Directivity Index | A Continually Rising Bundling of Sound
In the design of a reference monitoring system, the interaction between the loudspeaker and the room is one of the final determinants of accuracy. While frequency response is commonly discussed, directivity is often a more revealing indicator of how a loudspeaker will behave in a professional environment.
Direct Sound vs. Sound Power
The Directivity Index describes the relationship between the direct sound reaching the listener and the total acoustic energy radiated by the loudspeaker into the room.
In a monitoring environment, the goal is for the listener to hear the recording itself — not the loudspeaker interacting unpredictably with the room. When directivity is irregular, the reflected sound carries a different tonal balance than the direct signal. This can affect decisions in EQ, balance, depth, and spatial placement.
The Objective: A Continuously Rising Dispersion Pattern
One of the primary objectives in Strauss Elektroakustik loudspeaker design is a smoothly and continuously rising directivity pattern.
This means the loudspeaker’s radiation narrows progressively as frequency increases.
This behavior supports a stable reference in three important ways:
- Reflection Consistency - Reflections from walls, floor, and ceiling remain spectrally related to the direct sound, reducing tonal discontinuity in the room.
- Direct-to-Reflected Balance - Controlled high-frequency radiation reduces excess early reflections, improving transient clarity and preserving fine detail.
- Predictability - A consistent directivity profile allows the monitoring system to behave more predictably across different acoustic environments, supporting stable decisions in recording, mixing, and mastering.
Mechanical Discipline Over Digital Correction
A critical distinction in this design philosophy is how directivity is achieved.
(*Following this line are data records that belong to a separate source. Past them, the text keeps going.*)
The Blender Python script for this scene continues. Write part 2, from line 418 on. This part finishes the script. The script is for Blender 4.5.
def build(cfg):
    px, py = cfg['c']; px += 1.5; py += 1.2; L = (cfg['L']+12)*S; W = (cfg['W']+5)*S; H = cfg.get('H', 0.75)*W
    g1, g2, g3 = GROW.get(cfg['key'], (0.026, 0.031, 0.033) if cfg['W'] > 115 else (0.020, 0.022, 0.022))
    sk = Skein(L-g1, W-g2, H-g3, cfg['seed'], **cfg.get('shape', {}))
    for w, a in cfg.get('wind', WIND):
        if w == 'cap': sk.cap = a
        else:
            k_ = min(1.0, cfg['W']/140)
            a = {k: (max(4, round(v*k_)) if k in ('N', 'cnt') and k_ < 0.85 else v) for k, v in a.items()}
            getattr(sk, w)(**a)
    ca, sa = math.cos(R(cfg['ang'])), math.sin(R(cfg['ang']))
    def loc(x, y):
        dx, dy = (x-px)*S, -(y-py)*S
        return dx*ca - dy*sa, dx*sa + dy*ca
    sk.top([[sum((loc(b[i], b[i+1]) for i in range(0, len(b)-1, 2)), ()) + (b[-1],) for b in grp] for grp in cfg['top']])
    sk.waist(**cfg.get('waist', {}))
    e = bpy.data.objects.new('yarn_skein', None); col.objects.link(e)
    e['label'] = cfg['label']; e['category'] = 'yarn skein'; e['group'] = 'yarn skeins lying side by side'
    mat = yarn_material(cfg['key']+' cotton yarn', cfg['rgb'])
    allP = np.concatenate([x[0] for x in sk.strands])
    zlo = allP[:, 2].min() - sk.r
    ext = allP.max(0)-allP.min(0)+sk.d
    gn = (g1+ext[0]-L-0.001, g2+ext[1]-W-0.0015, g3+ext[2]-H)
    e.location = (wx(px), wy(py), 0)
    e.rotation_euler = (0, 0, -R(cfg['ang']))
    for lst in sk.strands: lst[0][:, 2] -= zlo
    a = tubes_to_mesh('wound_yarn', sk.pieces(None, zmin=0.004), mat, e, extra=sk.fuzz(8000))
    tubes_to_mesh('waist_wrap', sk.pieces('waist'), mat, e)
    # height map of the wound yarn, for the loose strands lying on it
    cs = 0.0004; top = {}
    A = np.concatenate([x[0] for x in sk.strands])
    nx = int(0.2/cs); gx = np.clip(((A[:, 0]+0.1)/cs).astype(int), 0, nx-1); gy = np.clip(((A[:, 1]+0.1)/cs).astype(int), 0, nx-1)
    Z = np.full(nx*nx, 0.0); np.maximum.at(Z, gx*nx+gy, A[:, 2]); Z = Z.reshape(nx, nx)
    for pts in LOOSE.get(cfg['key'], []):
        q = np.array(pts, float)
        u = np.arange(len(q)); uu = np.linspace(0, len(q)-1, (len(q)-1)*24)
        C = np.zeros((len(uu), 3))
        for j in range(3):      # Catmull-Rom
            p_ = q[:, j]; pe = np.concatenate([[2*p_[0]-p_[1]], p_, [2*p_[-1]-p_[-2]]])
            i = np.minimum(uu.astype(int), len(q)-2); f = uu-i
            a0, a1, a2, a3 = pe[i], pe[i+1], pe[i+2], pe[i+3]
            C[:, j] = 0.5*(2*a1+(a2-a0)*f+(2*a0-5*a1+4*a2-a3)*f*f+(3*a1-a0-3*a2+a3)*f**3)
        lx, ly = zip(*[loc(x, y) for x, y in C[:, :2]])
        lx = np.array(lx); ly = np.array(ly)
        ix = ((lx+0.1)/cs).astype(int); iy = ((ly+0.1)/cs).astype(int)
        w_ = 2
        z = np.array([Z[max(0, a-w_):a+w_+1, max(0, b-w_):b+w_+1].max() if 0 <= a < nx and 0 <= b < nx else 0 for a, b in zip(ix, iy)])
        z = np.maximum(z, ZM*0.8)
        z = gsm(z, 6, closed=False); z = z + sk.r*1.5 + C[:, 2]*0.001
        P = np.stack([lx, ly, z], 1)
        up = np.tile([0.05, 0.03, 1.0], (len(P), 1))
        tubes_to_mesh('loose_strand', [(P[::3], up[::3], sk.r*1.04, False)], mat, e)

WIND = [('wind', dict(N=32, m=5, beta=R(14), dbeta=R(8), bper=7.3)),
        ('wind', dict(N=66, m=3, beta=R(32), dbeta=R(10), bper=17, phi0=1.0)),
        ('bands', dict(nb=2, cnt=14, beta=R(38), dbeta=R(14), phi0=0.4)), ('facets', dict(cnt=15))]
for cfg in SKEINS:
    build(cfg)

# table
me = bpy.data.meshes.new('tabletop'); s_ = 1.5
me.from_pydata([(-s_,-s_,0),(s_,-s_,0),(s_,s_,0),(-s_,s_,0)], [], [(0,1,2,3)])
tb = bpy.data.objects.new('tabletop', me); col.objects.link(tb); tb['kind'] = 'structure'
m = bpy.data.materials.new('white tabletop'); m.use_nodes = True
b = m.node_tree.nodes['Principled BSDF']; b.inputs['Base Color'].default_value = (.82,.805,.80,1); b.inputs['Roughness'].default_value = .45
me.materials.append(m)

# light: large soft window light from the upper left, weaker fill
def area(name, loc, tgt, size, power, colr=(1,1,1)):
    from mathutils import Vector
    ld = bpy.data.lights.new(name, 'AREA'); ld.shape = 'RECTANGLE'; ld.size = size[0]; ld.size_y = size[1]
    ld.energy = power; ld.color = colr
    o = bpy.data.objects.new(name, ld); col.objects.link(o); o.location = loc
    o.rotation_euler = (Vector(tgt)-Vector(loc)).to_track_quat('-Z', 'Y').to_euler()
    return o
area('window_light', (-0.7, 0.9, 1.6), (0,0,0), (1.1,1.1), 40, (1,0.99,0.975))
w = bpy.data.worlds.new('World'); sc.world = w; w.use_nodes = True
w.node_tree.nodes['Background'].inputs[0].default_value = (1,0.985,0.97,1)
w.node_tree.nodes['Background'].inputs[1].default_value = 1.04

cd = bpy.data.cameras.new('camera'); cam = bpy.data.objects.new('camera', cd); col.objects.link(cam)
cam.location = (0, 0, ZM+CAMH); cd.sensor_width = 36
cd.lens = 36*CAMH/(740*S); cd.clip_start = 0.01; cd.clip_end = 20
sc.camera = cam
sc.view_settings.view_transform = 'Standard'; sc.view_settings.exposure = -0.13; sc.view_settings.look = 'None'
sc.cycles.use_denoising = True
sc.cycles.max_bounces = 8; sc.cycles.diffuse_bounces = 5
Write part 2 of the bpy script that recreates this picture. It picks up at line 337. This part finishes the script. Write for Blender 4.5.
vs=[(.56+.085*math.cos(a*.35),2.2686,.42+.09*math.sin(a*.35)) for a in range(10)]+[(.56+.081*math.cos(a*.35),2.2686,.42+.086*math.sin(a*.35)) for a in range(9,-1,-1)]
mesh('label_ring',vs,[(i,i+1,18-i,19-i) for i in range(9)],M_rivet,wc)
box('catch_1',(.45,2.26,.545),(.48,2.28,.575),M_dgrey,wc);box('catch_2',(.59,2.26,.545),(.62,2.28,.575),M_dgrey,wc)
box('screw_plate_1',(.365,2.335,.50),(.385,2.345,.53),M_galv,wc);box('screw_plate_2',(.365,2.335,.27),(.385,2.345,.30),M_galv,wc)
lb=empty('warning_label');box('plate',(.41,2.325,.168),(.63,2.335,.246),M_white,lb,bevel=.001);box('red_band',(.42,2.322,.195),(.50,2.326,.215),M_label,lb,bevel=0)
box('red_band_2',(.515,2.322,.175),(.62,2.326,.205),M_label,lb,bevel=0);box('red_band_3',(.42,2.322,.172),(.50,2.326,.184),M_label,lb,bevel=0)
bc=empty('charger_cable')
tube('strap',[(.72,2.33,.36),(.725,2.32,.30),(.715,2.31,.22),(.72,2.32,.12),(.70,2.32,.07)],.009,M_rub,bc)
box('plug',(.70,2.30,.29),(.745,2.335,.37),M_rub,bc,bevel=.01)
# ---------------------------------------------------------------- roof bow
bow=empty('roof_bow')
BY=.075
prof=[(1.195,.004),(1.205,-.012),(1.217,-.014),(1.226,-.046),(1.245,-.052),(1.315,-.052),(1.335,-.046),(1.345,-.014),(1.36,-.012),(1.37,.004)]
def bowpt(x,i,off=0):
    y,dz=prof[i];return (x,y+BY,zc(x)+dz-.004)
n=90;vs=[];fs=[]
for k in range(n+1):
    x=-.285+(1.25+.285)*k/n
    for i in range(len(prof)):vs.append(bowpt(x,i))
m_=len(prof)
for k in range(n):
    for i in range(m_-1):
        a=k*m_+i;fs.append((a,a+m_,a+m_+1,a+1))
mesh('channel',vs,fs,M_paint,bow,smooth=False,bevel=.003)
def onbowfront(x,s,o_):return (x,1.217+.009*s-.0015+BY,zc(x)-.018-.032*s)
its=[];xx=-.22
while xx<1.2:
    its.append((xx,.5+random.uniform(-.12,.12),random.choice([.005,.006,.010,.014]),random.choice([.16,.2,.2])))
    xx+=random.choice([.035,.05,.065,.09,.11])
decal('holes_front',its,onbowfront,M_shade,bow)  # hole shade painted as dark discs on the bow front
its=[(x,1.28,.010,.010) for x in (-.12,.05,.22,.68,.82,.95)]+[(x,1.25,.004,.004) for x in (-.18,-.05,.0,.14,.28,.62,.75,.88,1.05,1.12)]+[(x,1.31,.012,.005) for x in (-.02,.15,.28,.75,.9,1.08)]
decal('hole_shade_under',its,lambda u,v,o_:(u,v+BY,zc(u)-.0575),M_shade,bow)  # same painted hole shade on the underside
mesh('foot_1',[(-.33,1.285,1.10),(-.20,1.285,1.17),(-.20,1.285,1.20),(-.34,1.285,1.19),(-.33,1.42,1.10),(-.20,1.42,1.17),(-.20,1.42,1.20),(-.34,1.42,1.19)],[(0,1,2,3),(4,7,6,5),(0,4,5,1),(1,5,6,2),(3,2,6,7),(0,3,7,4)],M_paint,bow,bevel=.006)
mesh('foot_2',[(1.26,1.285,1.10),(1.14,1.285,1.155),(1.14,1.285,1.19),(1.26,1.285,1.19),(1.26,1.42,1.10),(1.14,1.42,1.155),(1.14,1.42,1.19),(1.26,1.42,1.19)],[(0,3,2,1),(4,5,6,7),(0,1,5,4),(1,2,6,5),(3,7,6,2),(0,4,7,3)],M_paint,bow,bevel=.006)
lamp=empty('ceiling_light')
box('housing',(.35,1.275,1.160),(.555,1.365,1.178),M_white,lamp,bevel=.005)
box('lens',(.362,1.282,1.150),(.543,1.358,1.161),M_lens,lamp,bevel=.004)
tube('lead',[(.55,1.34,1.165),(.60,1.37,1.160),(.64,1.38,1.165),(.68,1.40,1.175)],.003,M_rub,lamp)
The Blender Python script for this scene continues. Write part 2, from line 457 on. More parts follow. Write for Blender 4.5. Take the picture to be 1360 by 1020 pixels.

Many modern monitoring systems use DSP to correct frequency response, but DSP cannot fundamentally correct a flawed directivity pattern.
Directivity is the result of physical design: driver selection, crossover topology, waveguide behavior, baffle geometry, and enclosure construction. If a loudspeaker has irregular radiation behavior, electronic EQ can change the level of the problem, but it cannot change how acoustic energy is physically distributed into the room.
By resolving these variables mechanically, Strauss systems are designed to remain inherently stable — not only on-axis, but in how they energize the room around them.